▸ **Task goal**:
Below is a listing. Gather each line of it that contains "picture".

▸ **Data provided**:
[Begin]

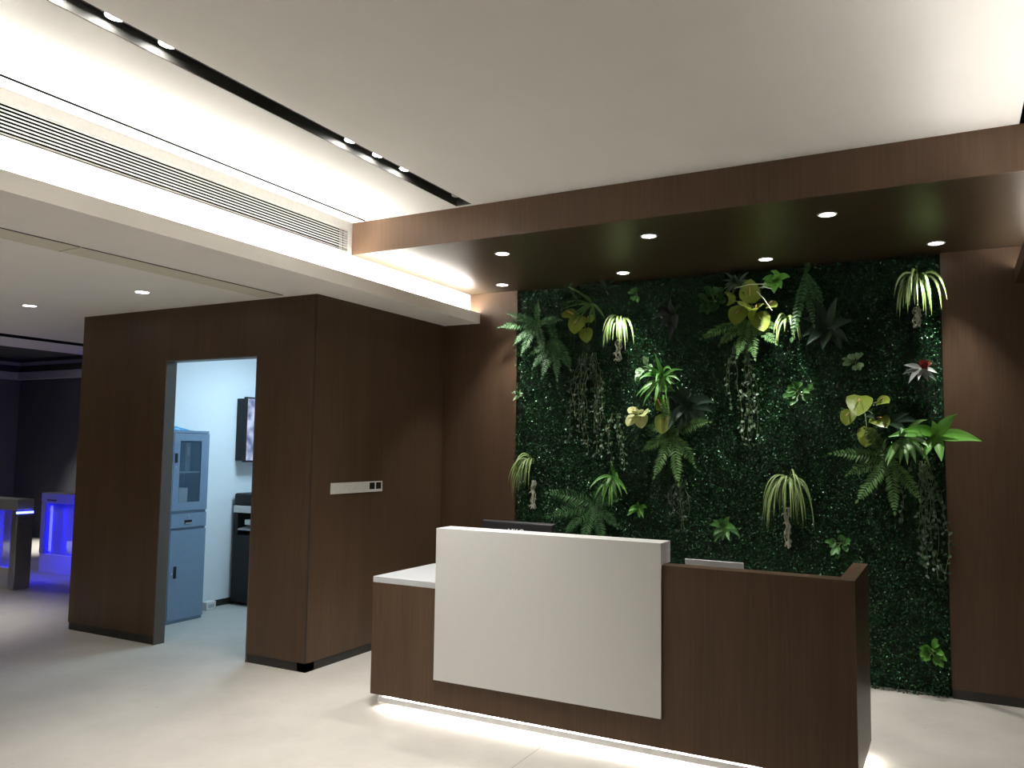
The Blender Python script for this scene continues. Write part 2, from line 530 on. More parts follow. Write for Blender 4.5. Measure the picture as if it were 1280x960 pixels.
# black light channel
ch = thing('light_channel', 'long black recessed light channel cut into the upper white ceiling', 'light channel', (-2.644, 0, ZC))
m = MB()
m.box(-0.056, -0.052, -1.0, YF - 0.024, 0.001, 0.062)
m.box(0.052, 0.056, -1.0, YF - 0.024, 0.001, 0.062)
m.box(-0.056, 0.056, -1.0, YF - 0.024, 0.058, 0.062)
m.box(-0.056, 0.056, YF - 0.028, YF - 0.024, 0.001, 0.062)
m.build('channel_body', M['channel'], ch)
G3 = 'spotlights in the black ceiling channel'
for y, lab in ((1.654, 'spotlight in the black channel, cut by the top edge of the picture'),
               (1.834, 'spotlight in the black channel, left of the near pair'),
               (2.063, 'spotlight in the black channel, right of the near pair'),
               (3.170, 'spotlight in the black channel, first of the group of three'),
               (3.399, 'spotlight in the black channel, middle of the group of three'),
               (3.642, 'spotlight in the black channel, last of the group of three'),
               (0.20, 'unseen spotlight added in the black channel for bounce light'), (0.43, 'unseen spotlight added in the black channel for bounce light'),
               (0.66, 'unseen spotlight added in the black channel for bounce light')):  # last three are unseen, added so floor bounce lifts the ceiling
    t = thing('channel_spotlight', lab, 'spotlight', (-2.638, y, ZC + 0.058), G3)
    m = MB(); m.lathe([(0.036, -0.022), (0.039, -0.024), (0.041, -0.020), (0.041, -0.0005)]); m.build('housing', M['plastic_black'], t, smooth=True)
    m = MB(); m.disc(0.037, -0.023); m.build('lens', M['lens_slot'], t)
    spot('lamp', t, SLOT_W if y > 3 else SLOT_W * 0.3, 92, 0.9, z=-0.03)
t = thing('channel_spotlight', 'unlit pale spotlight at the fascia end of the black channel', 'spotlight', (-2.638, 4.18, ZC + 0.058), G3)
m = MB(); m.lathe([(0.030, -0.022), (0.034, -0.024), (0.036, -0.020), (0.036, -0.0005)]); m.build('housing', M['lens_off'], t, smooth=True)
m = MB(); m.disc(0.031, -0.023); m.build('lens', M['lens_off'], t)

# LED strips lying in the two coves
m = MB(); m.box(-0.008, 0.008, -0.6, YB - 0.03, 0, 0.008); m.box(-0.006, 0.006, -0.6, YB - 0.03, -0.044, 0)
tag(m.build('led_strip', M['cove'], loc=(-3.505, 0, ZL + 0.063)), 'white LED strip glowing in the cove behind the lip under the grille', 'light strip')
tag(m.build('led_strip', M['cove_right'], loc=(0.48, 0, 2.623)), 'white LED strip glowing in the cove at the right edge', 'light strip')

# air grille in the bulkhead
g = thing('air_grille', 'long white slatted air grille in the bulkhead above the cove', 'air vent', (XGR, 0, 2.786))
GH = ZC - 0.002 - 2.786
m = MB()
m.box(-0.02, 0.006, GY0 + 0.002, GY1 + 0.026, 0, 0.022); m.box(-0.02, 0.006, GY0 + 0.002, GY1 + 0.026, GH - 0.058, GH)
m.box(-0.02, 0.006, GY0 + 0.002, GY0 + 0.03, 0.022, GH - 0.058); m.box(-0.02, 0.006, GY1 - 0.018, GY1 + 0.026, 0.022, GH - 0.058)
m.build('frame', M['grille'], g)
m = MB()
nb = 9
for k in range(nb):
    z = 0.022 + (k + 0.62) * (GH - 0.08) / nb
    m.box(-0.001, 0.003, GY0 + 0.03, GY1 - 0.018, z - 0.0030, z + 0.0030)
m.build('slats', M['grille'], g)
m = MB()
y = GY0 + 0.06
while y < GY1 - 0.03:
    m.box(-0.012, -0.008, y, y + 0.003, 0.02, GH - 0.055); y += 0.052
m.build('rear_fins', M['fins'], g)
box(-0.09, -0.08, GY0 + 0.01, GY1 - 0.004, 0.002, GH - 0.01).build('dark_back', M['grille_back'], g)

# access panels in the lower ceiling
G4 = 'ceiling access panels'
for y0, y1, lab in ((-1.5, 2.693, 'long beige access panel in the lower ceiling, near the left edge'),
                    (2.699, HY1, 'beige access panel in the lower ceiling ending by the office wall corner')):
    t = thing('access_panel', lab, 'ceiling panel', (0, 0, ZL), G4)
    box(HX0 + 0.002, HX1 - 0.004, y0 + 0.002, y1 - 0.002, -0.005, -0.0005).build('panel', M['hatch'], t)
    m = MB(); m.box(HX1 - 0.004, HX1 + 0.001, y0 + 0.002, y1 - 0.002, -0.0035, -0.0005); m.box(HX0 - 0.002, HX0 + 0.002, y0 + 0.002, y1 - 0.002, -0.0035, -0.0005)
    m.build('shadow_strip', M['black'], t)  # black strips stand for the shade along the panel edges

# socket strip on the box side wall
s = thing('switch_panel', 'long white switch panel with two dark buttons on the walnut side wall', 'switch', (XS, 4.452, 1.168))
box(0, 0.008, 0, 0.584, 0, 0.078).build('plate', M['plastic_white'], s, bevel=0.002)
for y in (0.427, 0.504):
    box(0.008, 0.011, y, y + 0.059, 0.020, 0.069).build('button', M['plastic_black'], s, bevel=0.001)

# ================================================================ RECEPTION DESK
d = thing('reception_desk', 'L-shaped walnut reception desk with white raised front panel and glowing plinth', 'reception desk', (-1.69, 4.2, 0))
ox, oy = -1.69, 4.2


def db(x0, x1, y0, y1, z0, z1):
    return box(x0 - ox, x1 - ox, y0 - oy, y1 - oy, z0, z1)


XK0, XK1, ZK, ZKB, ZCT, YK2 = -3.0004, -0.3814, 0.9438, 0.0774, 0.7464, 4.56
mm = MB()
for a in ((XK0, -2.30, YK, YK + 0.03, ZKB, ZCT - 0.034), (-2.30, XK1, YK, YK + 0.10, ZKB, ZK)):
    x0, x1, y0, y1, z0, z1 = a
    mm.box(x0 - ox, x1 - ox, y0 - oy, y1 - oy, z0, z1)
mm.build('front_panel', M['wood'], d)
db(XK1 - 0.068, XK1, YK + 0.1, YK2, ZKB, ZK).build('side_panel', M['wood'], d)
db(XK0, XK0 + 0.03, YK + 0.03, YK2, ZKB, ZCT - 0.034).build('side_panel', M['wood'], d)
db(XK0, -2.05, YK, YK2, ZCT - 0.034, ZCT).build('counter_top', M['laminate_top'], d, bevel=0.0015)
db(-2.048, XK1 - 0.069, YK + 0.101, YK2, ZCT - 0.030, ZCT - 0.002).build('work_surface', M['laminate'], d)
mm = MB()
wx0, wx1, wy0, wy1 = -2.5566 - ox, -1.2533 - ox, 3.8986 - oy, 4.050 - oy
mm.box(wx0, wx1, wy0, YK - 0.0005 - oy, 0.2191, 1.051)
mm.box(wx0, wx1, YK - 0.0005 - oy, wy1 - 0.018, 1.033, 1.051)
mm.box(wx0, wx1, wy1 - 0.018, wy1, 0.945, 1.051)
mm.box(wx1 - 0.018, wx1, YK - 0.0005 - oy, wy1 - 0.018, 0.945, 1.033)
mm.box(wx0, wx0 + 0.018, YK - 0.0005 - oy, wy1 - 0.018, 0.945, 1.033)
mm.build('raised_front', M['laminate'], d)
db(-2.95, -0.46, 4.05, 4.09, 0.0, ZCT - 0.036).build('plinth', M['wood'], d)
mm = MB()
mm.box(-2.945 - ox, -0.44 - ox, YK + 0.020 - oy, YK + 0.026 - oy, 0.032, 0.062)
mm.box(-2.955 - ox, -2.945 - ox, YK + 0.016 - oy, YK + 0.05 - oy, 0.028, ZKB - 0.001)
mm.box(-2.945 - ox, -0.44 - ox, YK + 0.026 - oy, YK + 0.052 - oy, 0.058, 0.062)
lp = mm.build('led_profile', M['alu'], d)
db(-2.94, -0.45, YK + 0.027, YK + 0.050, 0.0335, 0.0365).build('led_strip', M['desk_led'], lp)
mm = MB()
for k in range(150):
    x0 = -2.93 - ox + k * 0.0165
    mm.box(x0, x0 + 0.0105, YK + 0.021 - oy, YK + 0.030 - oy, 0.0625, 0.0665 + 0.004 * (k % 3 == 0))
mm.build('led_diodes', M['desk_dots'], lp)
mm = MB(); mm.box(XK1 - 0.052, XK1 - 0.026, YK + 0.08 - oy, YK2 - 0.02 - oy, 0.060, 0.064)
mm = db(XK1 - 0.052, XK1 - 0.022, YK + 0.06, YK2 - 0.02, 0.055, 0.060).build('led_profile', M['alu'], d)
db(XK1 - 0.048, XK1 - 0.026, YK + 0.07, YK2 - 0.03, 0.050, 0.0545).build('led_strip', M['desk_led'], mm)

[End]

▸ **Result for this exercise**:
The Blender Python script for this scene continues. Write part 2, from line 530 on. More parts follow. Write for Blender 4.5. Measure the picture as if it were 1280x960 pixels.
for y, lab in ((1.654, 'spotlight in the black channel, cut by the top edge of the picture'),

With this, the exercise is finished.